Hoje, a protecção material exercida pelos direitos fundamentais e a conformação do processo à luz dos imperativos do Estado de Direito condicionam-se reciprocamente. Perante a exigência de uma efectiva tutela jurisdicional dos direitos em geral e dos direitos fundamentais em particular, a conformação do processo não pode surgir como neutral em face dos direitos fundamentais. O processo tem de ser estruturado de forma a que possa servir os direitos fundamentais. Para o referido, alerta o prof. DENNINGER, dizendo ainda que, é incompatível com um direito fundamental e viola desse modo a Constituição uma estruturação do processo que suscite o risco sério de um esvaziamento da situação jurídica substantiva qualificável como direito fundamental.

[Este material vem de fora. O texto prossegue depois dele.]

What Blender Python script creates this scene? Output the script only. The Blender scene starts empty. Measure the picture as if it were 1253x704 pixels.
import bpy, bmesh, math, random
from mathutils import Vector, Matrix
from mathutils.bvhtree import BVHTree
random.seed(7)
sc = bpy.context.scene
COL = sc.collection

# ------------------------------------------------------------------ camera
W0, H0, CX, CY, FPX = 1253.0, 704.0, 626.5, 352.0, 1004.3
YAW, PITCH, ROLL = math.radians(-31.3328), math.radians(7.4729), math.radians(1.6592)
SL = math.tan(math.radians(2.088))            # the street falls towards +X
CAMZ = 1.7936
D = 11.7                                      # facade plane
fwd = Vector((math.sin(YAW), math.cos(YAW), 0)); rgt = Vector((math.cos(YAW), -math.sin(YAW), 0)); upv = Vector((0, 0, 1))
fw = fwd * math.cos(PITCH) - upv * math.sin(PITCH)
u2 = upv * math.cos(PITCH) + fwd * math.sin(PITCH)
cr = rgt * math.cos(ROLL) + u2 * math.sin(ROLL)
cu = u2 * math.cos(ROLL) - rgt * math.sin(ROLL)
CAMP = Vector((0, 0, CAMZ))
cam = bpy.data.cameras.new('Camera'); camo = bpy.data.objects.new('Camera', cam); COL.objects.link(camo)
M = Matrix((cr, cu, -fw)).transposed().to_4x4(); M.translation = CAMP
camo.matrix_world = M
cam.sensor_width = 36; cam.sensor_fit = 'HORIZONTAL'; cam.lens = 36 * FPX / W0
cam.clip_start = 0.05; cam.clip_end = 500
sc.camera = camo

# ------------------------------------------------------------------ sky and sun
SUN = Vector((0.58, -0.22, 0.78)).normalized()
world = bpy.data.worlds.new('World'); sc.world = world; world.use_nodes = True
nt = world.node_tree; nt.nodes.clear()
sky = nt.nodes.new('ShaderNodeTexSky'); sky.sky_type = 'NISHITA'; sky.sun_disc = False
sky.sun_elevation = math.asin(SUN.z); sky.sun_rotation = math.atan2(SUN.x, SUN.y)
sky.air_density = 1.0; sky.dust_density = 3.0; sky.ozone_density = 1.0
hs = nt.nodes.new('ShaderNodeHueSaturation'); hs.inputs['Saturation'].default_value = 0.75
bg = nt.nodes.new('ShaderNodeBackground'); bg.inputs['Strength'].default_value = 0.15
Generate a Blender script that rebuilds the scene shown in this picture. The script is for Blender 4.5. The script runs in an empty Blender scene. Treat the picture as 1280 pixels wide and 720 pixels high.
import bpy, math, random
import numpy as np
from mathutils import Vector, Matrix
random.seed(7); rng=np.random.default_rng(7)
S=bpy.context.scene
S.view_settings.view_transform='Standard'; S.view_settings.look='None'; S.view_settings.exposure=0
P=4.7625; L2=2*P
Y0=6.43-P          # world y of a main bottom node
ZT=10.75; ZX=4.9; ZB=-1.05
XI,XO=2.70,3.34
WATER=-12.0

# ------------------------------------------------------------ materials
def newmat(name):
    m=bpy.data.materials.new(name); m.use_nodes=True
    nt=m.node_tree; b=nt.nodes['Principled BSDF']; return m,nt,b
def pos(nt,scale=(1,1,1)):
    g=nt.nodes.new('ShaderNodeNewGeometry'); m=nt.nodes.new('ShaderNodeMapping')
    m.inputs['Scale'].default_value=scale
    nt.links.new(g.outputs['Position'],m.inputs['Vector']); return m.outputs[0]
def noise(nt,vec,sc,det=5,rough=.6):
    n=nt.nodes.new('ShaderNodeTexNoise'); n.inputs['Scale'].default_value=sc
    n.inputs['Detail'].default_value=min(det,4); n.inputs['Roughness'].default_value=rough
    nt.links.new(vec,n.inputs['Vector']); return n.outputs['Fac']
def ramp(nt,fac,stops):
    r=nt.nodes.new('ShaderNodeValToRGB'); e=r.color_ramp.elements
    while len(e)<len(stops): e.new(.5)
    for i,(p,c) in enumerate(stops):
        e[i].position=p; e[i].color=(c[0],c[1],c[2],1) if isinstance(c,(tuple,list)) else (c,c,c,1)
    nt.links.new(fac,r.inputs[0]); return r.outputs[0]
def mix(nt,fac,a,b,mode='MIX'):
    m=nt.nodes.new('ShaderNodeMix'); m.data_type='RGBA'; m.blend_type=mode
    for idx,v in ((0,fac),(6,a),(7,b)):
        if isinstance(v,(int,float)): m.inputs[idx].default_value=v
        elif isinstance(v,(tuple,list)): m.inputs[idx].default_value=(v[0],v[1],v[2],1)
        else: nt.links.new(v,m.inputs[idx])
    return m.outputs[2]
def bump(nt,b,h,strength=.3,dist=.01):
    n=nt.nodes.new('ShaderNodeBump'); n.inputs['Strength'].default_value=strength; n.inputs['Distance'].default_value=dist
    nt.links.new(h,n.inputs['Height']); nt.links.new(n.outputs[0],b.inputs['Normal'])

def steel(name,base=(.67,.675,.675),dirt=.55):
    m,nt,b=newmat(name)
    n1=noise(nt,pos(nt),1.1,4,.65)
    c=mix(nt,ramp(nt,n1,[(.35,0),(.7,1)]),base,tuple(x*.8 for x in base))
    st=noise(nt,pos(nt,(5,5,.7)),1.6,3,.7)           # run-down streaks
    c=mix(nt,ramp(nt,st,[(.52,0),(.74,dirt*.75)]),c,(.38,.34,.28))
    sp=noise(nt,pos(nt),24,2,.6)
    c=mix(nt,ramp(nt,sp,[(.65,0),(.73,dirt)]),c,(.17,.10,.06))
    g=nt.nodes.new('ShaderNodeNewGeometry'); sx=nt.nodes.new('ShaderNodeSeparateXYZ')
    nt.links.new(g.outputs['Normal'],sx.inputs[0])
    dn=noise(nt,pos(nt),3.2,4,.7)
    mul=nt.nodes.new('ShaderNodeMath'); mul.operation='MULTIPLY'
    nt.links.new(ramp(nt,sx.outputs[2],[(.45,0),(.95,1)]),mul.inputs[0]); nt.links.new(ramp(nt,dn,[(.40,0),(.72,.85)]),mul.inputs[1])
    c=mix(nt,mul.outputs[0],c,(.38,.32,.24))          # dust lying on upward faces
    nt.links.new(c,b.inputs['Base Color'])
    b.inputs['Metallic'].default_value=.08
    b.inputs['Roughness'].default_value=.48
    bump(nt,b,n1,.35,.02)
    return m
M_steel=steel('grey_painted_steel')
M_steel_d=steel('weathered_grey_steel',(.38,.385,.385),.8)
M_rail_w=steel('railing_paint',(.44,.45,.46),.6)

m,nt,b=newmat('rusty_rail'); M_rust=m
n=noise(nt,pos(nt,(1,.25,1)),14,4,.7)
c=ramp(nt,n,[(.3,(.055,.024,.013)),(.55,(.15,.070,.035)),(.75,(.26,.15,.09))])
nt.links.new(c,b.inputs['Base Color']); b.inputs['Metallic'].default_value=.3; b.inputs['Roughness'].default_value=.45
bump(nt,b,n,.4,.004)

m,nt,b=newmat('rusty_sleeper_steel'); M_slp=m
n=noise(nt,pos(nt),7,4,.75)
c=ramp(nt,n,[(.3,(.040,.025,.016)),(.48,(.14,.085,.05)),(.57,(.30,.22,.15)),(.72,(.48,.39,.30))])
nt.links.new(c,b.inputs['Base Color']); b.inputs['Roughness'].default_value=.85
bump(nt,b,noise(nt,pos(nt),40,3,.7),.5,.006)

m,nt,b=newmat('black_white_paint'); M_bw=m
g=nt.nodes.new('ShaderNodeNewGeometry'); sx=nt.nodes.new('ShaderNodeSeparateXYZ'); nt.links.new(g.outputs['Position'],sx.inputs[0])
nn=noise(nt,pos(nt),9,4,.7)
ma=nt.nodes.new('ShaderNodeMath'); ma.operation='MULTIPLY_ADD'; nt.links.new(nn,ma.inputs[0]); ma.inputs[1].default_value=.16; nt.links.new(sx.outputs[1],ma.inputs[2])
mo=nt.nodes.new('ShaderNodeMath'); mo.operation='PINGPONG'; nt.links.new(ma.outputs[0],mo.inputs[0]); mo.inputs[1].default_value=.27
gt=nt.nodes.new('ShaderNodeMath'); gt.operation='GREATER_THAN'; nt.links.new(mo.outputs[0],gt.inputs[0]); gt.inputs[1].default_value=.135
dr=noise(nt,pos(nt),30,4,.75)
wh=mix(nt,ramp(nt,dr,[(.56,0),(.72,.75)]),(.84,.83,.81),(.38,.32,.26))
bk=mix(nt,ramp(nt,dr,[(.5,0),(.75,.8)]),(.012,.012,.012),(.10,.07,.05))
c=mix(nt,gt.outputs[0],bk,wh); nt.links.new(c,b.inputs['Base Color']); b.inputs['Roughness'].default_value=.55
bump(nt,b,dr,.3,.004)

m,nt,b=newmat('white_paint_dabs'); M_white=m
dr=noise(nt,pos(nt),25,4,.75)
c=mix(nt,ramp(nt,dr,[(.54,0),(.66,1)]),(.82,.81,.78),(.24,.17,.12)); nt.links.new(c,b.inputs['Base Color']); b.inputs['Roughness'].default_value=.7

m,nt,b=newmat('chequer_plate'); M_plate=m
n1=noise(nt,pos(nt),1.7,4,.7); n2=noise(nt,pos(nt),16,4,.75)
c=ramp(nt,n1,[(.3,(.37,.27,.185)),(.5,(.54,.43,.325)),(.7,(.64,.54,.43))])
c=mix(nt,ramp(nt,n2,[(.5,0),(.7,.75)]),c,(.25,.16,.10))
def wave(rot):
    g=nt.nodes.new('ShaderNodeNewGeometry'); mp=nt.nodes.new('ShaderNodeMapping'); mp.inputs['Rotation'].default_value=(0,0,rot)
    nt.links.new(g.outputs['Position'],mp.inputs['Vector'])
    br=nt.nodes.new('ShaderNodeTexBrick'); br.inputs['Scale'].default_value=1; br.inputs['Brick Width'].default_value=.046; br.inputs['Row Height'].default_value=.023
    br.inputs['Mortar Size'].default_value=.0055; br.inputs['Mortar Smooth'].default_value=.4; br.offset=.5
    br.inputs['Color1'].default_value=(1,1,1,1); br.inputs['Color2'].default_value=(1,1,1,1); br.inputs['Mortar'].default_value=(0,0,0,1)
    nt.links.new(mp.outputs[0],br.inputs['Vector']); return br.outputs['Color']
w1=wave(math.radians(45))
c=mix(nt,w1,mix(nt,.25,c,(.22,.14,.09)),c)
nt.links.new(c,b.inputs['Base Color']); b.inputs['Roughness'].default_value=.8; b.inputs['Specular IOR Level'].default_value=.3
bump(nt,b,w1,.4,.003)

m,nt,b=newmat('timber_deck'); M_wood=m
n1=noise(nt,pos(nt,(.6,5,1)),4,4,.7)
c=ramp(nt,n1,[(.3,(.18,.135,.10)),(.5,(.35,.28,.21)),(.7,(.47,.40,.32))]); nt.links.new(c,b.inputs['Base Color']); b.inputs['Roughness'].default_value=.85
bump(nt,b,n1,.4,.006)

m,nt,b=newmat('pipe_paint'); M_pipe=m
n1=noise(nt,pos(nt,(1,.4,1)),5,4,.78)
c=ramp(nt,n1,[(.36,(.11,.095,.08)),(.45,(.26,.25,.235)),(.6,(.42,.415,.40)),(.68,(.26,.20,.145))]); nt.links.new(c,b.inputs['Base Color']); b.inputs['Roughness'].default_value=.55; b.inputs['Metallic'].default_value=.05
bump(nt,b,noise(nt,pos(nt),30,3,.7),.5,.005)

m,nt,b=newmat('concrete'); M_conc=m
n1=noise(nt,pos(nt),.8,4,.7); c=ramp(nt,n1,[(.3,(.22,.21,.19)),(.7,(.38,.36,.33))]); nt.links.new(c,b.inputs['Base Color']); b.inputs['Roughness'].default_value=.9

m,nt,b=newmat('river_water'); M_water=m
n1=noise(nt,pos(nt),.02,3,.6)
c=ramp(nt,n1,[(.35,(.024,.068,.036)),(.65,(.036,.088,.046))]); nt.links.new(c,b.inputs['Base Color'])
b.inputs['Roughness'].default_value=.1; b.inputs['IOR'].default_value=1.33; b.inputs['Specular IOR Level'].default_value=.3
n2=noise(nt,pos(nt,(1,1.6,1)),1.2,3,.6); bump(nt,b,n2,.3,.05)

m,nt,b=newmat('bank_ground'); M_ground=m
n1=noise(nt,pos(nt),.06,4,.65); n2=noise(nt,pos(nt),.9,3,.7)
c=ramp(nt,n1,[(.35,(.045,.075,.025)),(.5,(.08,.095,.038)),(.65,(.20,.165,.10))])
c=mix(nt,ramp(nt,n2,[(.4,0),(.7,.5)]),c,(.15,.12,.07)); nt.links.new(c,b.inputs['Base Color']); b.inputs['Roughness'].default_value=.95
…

Nos termos em que abordei a questão até aqui, resulta que a extensão ou não extensão do mecanismo processual protector do artº 82 LPTA ao direito fundamental à informação directa- reconhecido pelo art.º61º do CPA em densificação do artº 268º, nº1 da lei Fundamental- nos obriga a uma opção entre o reconhecimento de uma situação de inconstitucionalidade por omissão e a interpretação em conformidade com a Constituição do artº 82º da LPTA. A meu ver, a aptidão do meio processual delineado nos artºs 82 a 85º da LPTA para proporcionar uma tutela jurisdicional efectiva ao direito fundamental à informação directa é- precisamente porque só aquele meio a possui- bastante para justificar uma interpretação do artº 82º no sentido de abranger o direito entre as relações materiais controvertidas susceptíveis de ser omitidas por esta forma de processo.

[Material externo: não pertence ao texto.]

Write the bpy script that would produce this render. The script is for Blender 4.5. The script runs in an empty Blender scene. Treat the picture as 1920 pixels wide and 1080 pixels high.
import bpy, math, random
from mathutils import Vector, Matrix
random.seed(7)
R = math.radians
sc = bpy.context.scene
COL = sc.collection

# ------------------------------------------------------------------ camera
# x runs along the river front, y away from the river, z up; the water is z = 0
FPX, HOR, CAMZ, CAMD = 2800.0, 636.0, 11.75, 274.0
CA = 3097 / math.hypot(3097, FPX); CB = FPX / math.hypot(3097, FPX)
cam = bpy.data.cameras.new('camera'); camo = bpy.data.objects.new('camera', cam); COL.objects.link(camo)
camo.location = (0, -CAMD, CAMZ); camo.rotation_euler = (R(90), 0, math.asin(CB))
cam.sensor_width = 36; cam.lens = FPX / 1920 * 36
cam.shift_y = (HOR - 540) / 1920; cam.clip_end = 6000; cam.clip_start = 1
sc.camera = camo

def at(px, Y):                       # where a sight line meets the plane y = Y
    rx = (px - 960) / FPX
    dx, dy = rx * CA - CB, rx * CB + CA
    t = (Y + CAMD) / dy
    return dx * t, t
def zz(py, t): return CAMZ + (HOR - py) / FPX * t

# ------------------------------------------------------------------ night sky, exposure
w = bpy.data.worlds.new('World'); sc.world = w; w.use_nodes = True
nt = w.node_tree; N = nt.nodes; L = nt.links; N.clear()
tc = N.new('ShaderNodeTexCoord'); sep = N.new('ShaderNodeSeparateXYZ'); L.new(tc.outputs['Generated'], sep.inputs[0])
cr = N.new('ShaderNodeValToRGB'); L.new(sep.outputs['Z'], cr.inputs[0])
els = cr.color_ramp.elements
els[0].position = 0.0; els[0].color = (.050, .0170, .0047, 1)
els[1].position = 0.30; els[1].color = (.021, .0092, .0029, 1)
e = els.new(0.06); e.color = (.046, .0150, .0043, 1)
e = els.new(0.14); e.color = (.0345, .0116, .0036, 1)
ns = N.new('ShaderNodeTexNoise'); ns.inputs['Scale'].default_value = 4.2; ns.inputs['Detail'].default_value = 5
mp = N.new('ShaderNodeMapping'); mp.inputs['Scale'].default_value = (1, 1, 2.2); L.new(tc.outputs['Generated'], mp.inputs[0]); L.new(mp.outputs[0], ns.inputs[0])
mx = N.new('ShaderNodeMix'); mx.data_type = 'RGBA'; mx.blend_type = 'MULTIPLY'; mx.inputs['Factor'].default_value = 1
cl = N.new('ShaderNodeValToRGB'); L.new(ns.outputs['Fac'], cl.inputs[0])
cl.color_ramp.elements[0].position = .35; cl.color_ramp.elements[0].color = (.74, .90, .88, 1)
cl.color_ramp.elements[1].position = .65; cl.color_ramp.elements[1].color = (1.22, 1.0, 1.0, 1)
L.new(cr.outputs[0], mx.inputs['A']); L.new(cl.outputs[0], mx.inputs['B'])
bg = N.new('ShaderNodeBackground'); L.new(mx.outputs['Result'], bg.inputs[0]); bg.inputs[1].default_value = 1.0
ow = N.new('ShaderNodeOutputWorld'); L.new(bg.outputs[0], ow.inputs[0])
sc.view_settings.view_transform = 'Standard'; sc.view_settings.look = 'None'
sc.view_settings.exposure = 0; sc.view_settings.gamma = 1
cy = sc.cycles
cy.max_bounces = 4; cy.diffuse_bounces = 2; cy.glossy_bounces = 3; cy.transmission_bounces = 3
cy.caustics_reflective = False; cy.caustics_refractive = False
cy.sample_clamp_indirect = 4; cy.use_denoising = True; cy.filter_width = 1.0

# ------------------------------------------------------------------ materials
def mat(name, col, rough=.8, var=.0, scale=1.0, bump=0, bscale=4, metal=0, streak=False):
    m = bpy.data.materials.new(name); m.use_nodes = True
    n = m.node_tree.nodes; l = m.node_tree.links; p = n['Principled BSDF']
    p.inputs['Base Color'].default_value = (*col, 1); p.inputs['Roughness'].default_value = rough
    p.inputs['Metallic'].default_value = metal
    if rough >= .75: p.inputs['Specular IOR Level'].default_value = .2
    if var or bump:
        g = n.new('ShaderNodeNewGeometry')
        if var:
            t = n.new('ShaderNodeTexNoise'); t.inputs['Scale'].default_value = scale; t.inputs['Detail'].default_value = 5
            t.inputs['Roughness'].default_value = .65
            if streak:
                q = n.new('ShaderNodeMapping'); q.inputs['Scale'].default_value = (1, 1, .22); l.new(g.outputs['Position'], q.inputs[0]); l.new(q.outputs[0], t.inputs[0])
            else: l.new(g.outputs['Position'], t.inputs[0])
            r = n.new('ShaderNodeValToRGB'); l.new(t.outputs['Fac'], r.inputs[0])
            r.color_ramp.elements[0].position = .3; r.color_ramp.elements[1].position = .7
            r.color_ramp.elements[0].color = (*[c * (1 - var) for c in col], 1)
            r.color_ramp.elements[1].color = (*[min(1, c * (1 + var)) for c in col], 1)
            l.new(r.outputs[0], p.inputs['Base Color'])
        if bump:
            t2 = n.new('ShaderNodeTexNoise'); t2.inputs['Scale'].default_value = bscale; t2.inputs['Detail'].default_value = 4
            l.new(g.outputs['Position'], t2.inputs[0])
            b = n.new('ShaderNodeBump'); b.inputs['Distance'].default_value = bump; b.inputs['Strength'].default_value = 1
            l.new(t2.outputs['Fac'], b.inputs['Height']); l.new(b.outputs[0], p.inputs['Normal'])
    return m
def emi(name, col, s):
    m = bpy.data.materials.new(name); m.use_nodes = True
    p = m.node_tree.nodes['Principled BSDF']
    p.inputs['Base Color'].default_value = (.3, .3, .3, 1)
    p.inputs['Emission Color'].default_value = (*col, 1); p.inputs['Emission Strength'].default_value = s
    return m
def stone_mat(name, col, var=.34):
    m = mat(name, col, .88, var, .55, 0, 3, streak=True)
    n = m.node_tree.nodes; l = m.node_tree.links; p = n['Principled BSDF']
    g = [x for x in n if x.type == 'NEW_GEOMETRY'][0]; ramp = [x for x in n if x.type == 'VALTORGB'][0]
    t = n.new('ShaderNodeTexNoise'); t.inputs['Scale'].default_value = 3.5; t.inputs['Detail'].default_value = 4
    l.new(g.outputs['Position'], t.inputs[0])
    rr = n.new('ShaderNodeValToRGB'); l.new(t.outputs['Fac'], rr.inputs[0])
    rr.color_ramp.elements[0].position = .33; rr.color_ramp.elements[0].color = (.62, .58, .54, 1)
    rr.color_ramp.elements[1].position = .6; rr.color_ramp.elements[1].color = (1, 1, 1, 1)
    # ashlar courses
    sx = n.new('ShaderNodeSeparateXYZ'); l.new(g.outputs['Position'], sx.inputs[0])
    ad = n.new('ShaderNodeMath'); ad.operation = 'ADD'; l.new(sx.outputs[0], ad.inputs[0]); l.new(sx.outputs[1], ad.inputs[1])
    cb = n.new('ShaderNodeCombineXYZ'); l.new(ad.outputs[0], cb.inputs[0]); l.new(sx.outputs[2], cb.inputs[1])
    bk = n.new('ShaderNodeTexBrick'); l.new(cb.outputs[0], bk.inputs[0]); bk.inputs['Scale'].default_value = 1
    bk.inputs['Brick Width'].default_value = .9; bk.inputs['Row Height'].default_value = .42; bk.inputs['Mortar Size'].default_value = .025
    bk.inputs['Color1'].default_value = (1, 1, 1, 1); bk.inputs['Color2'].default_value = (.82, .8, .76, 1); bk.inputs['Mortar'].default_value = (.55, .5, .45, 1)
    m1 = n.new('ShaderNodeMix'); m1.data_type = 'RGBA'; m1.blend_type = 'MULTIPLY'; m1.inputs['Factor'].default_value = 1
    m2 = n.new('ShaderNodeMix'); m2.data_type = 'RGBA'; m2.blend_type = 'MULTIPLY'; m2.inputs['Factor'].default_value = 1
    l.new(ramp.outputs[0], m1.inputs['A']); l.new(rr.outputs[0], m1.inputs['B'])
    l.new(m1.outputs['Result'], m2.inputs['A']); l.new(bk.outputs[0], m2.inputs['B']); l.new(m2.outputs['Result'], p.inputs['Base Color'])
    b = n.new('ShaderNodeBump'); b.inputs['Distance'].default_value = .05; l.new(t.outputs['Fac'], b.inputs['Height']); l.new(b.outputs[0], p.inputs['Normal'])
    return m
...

Refira-se ainda que, dada a sua natureza de núcleos irradiantes de todo o ordenamento jurídico, os direitos fundamentais são auxiliares de interpretação das restantes normas jurídicas. Designadamente, as normas processuais devem ser interpretadas, no plano do elemento sistemático da interpretação, de acordo com os parâmetros da sua capacidade de satisfação dos direitos fundamentais. Este modo de interpretação encontra a sua razão de ser na necessidade de adequar as estruturas do processo às exigências da sua funcionalidade relativamente à concretização jurisdicional dos valores materiais da Constituição.

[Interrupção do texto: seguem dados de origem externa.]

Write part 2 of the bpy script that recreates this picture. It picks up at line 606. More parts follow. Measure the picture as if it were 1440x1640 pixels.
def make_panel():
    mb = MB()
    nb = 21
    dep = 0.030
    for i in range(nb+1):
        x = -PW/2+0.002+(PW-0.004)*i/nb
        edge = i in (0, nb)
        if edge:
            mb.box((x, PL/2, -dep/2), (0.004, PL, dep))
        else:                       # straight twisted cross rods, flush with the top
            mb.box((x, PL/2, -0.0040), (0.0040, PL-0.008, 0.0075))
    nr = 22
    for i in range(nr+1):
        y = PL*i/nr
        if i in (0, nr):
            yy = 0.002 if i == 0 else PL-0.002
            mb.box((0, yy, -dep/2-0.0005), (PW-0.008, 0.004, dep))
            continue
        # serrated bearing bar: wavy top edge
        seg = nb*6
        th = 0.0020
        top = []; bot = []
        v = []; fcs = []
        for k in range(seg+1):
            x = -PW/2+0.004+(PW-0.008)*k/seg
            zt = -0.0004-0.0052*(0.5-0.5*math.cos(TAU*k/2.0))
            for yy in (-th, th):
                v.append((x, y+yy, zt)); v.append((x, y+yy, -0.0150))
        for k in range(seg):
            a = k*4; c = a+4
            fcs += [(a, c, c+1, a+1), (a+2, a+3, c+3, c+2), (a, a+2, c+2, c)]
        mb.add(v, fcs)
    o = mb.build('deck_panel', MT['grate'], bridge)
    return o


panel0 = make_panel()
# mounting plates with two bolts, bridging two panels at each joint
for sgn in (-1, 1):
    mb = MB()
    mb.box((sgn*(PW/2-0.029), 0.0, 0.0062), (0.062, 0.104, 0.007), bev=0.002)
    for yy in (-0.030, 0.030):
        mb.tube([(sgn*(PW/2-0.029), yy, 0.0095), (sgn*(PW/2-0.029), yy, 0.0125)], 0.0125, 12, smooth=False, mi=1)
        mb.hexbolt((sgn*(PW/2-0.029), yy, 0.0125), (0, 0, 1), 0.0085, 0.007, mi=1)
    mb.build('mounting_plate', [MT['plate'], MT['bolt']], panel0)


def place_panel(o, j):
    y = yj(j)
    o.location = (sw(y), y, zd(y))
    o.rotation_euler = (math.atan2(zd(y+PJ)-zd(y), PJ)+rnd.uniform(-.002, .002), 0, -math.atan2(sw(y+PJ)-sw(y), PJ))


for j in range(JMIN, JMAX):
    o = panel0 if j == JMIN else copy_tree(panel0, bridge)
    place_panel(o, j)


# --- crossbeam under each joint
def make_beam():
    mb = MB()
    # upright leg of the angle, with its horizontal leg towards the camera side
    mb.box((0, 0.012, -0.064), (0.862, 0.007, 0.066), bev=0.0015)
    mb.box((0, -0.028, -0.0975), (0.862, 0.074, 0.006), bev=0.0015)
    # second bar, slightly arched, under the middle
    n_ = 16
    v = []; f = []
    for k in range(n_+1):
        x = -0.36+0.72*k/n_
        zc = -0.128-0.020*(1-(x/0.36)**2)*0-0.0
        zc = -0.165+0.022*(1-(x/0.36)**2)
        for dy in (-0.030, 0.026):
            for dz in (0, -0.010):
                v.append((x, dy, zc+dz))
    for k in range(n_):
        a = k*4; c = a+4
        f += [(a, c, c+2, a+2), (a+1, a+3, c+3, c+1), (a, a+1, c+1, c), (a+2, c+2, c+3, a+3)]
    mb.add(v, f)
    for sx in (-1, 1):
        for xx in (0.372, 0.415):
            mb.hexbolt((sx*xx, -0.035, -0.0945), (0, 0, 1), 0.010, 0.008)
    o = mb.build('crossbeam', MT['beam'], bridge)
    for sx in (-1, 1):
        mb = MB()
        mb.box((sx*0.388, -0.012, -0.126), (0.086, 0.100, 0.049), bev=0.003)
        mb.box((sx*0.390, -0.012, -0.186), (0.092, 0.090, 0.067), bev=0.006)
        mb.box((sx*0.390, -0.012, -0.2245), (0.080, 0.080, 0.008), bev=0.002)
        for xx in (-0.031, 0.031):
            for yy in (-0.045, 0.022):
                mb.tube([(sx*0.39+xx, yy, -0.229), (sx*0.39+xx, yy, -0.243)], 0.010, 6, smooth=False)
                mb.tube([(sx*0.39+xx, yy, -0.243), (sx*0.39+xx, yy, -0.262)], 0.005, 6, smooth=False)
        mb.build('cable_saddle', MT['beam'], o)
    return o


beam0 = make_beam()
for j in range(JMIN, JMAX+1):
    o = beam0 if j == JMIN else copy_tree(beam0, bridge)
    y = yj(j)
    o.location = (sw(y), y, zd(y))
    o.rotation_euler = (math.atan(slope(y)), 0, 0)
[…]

Em conclusão, interessa reter o seguinte: o artº82 da LPTA deve pois ser entendido como meio processual do direito fundamental à informação procedimental em todas as suas modalidades reconhecidas, que são delineadas nos artsº 61 a 63º do CPA. Para esse efeito, a expressão “ a fim de permitir o uso de meios administrativos contenciosos” deve ser interpretada no sentido de impor ao particular, como pressuposto processual especifico, tão só a identificação do processo em que está interessado e a que respeita a informação solicitada- artsº 268º nº1, da CRP, 61º nº1 e 3 do CPA. Como ensinou BAPTISTA MACHADO, a interpretação extensiva não fica precludida quando da ratio legis decorre que, querendo referir-se a um género, o legislador “porventura fechado numa perspectiva casuística, apenas se referiu a uma espécie desse género”. A letra do artº82 da LPTA explicita aquilo que, à altura, aparecia como os modos de exercício do direito fundamental à informação procedimental. Convém recordar que a lei data de 1985, ao passo que o CPA apenas foi publicado em 1991. Certamente que o legislador de 1985 quis estabelecer uma forma de processo adequada à garantia jurisdicional do direito fundamental consignado no 268º CRP. E, em 1985, os modos evidentes de satisfação desse direito eram aqueles que a letra do artº 82º LPTA contempla. Mas o legislador de 1991 foi mais além na densificação das faculdades múltiplas incluídas no direito constitucionalmente consagrado.

Em suma, a letra do artº 82º aponta para o direito à informação procedimental e este abrange, como se tornou indiscutível a partir de 1991, o direito à informação directa. Assim, defendo que, para efeitos de interpretação extensiva o pensamento legislativo considerado pelo Acórdão dp STA de 02.05.1996 encontra na letra da lei o necessário mínimo de correspondência verbal. E se, nesse plano literal, há alguma dificuldade que, no entanto, não se afigura incontornável, a interpretação conforme com o direito fundamental impõe iniludivelmente o sentido defendido neste artigo!